Secara finansial, tokoh Zainuddin digambarkan orang yang mapan. Meski demikian, Buya Hamka tidak menghadirkan citra lelaki poligami yang banyak oleh (sebagian) lelaki Bugis-Makassar. Adagium Bugis yang sering diartikan “banyak uang ganti istri” tidak berlaku dalam kisah ini. Namun jika kembali pada hakikat tokoh Zainuddin, pandangan Buya Hamka dapat dibenarkan. Secara garis keturunan yang benar berdasarkan ajaran Islam, Zainuddin bukanlah orang Bugis-Makassar, melainkan Minangkabau. Di sisi lain, Buya Hamka juga ingin menunjukkan kualitas cinta Zainuddin kepada Hayati. Kesetiaan Zainuddin diungkapkan dengan sebuah lukisan bergambar paras Hayati dengan tulisan “Permataku yang Hilang”.

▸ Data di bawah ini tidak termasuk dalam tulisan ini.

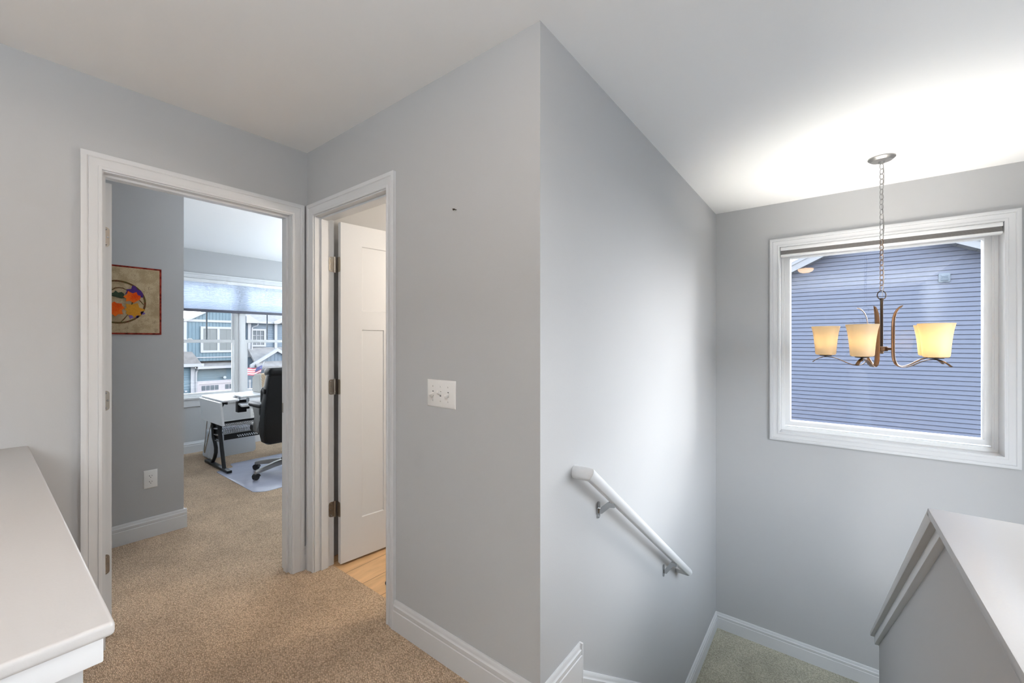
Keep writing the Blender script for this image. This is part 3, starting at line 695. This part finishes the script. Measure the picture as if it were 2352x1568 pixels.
patch('star_flower', orange, M['orangecloth'], .0016, .0034); patch('star_flower', gold, M['goldcloth'], .0005, .0028); patch('star_flower', orange2, M['orangecloth'], .0005, .0028)
for p in ([(.609, 1.502), (.622, 1.506), (.633, 1.488), (.617, 1.477)], [(.644, 1.496), (.658, 1.503), (.661, 1.488), (.65, 1.482)], [(.669, 1.529), (.681, 1.528), (.695, 1.516), (.683, 1.508), (.672, 1.511)]):
    patch('bud', p, M['violetcloth'], 0, .0014)

# ------------------------------------------------------------------ office window
g = sthing('window_2', (OX, (OY0+OY1)/2, OZ0), 'white double hung twin window of the office', 'window')
PO = lambda a, b, t: (OX+t, a, b)
rect_ring(OY0-.004, OY1+.004, OZ0, OZ1, CAS[:], lambda a, b, t: (OX+t, a, b+.016 if b > 1.5 else b), False, OZ0).build('casing', M['trim'], g)
MB().box(OX-.06, OX+.035, OY0-.09, OY1+.09, OZ0-.020, OZ0+.006, .006).build('stool', M['trim'], g)
MB().box(OX, OX+.016, OY0-.07, OY1+.07, .548, OZ0-.020, .004).build('apron', M['trim'], g)
rect_ring(OY0+.0, OY1, OZ0, OZ1+.016, [(0, 0), (0, .18), (.012, .18), (.012, 0)], lambda a, b, t: (OX+.004-t, a, b)).build('jamb', M['trim'], g)
FX = OX-.05                                             # face of the window unit
MB().box(FX-.075, FX+.004, 2.052, 2.138, OZ0, OZ1, .003).box(FX, FX+.018, 2.078, 2.112, OZ0, OZ1, .004).build('mullion', M['vinyl'], g)
zr = 1.333
for (a0, a1) in ((OY0+.004, 2.054), (2.136, OY1-.004)):
    rect_ring(a0, a1, OZ0+.002, OZ1, [(0, 0), (0, .075), (-.020, .075), (-.020, .008), (-.012, 0)], lambda a, b, t: (FX-t, a, b)).build('frame', M['vinyl'], g)
    # upper sash (further out) and lower sash (nearer)
    us = rect_ring(a0+.016, a1-.016, zr-.012, OZ1-.02, [(0, .044), (0, .070), (-.020, .070), (-.024, .058), (-.020, .044)], lambda a, b, t: (FX-t, a, b)).build('upper_sash', M['vinyl'], g)
    MB().box(FX-.058, FX-.055, a0+.034, a1-.034, zr+.004, OZ1-.04).build('pane', M['glass'], us)
    wid = (a1-a0-.072)/3
    for k in (1, 2): MB().box(FX-.0555, FX-.050, a0+.036+wid*k-.008, a0+.036+wid*k+.008, zr+.008, OZ1-.04).build('muntin', M['muntin'], us)
    ls = rect_ring(a0+.014, a1-.014, OZ0+.012, zr+.018, [(0, .006), (0, .036), (-.034, .036), (-.038, .024), (-.034, .006)], lambda a, b, t: (FX-t, a, b)).build('lower_sash', M['vinyl'], g)
    MB().box(FX-.024, FX-.021, a0+.046, a1-.046, OZ0+.045, zr-.015).build('pane', M['glass'], ls)
    cy_ = a0 + (a1-a0)*(.45 if a0 < 2 else .72)
    MB().box(FX-.034, FX-.008, cy_-.03, cy_+.03, zr+.016, zr+.024, .003).box(FX-.026, FX-.012, cy_-.012, cy_+.022, zr+.022, zr+.034, .003).build('sash_lock', M['vinyl'], ls)
g = thing('cellular_shade', (OX, (OY0+OY1)/2, 1.69), 'white pleated cellular shade half lowered over the office window', 'window shade')
MB().box(OX-.044, OX+.002, OY0+.004, OY1-.004, 2.048, 2.089, .003).build('head_rail', M['vinyl'], g)
n = 24; rg = []
zs = [2.05]
for k in range(n): zs.append(zs[-1] - (.0185 if k < 14 else .0108))
fr = (2.05-1.712)/(2.05-zs[-1])
zs = [2.05-(2.05-z)*fr for z in zs]
m = MB(); fronts = []; backs = []
for i in range(n):
    fronts += [(OX-.008, zs[i]), (OX-.0005, (zs[i]+zs[i+1])/2)]; backs += [(OX-.032, zs[i]), (OX-.039, (zs[i]+zs[i+1])/2)]
fronts.append((OX-.008, zs[-1])); backs.append((OX-.032, zs[-1]))
for line in (fronts, backs):
    A = [m.bm.verts.new((x_, OY0+.006, z_)) for x_, z_ in line]; B = [m.bm.verts.new((x_, OY1-.006, z_)) for x_, z_ in line]
    for i in range(len(line)-1): m.bm.faces.new((A[i], B[i], B[i+1], A[i+1]))
o = m.build('fabric', M['cellular'], g)
for p in o.data.polygons: p.use_smooth = False
MB().box(OX-.042, OX+.001, OY0+.005, OY1-.005, 1.690, 1.722, .004).build('bottom_rail', M['shadedrail'], g)

# ------------------------------------------------------------------ sewing desk
g = thing('craft_desk', (-5.05, 1.9, 0), 'white craft desk with black metal legs and a hanging side leaf', 'desk')
def rpoly(pts, r=.02, n=5):
    out = []
    for i, p in enumerate(pts):
        p = Vector(p); a = (Vector(pts[i-1])-p).normalized(); b = (Vector(pts[(i+1) % len(pts)])-p).normalized()
        for k in range(n+1):
            t_ = k/n; q = p + a*r*(1-t_)**2 + b*r*t_**2; out.append((q.x, q.y))
    return out
MB().prism(rpoly([(-5.40, 1.485), (-4.725, 1.472), (-4.722, 1.618), (-5.00, 1.640), (-5.00, 1.70), (-5.22, 1.72), (-5.22, 2.62), (-5.40, 2.62)], .015), 'z', .728, .745, .003).build('tabletop', M['laminate'], g)
m = MB(); lt, lb = Vector((0, 1.466, .729)), Vector((0, 1.488, .498)); nn = Vector((0, -.018, -.002))
m.rings([[v + Vector((-5.335, 0, 0)) for v in (lt, lb, lb+nn, lt+nn)], [v + Vector((-4.718, 0, 0)) for v in (lt, lb, lb+nn, lt+nn)]])
m.build('side_leaf', M['laminate'], g)
MB().box(-5.28, -4.80, 1.468, 1.490, .708, .722, .002).box(-4.86, -4.72, 1.50, 1.515, .705, .728, .001).prism([(1.485, .728), (1.485, .66), (1.50, .69), (1.52, .728)], 'x', -4.80, -4.785).build('leaf_hinge', M['blackmetal'], g)
MB().prism(rpoly([(-4.66, 1.615), (-4.66, 2.30), (-5.16, 2.30), (-5.16, 1.70), (-4.86, 1.655)], .02), 'z', .672, .690, .004).build('machine_platform', M['laminate'], g)
ext = MB().prism(rpoly([(-4.735, 1.648), (-4.735, 2.28), (-5.14, 2.28), (-5.14, 1.700)], .03), 'z', .752, .768, .004).build('extension_table', M['laminate'], g)
for (px_, py_) in ((-4.80, 1.72), (-4.80, 2.22), (-5.10, 1.75), (-5.10, 2.22)):
    MB().lathe([(0, .690), (.006, .690), (.006, .703), (.013, .706), (.013, .752), (0, .752)], (px_, py_, 0), 14).build('table_post', M['greyplastic'], ext)
MB().box(-4.875, -4.868, 1.655, 1.735, .590, .720, .004).box(-4.94, -4.868, 1.655, 1.662, .590, .728, .003).box(-4.868, -4.845, 1.725, 1.755, .622, .665, .004).build('lift_bracket', M['blackmetal'], g)
def bent(pts, r): return MB().tube(pts, r, 12)
for yy in (1.55, 2.52):
    f = MB().box(-5.46, -4.78, yy-.022, yy+.022, .0048, .030, .003).build('foot', M['blackmetal'], g)
    bent([(-5.276, yy, .71), (-5.270, yy, .45), (-5.239, yy, .304), (-5.19, yy, .245), (-5.168, yy, .20), (-5.170, yy, .15), (-5.20, yy, .10), (-5.276, yy, .026)], .018).build('leg', M['blackmetal'], g)
    bent([(-5.115, yy, .71), (-5.074, yy, .455), (-4.930, yy, .026)], .018).build('leg', M['blackmetal'], g)
    MB().tube([(-5.245, yy, .395), (-5.060, yy, .42)], .009, 8).tube([(-5.225, yy, .335), (-5.035, yy, .352)], .009, 8).tube([(-5.215, yy, .275), (-5.01, yy, .290)], .009, 8).build('side_bar', M['chrome'], g)
    MB().box(-5.255, -5.05, yy+.012, yy+.018, .29, .47).build('side_plate', M['blackmetal'], g)
MB().tube([(-5.265, 1.50, .50), (-5.362, 1.50, .14), (-5.352, 1.50, .128), (-5.340, 1.50, .135), (-5.128, 1.50, .50)], .0045, 8).build('leaf_support', M['chrome'], g)
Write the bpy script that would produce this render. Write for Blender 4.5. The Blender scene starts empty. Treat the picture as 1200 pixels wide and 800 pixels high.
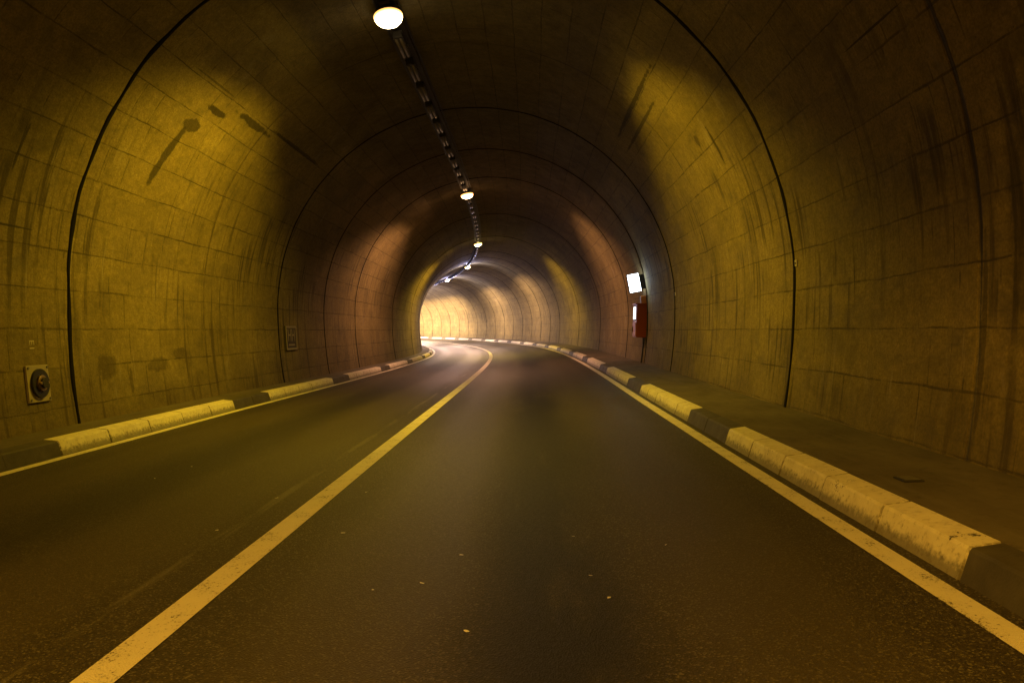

Dalam kisah nyata, beruntung Ibu Mufidah berasal dari keluarga Muhammadiyah yang menjunjung nilai-nilai ajaran Islam. Meski Ibu Mufidah berasal dai Padang, sebuah negeri matrilineal, Bapak Jusuf Kalla (JK) dari negeri Bugis-Makassar tidak perlu mengikuti jejak hidup Zainuddin dalam mewujudkan cintanya. Serupa tapi tak sama dengan kisah cinta Pak JK dan Ibu Mufidah. Perdana Menteri Malaysia, Najib Tun Razak, yang merupakan keturunan Bugis-Makassar berhasil mempersunting Rosmah Mansor, seorang gadis keturunan Minangkabau. Kisah cinta keduanya telah menembus batas budaya matrilineal.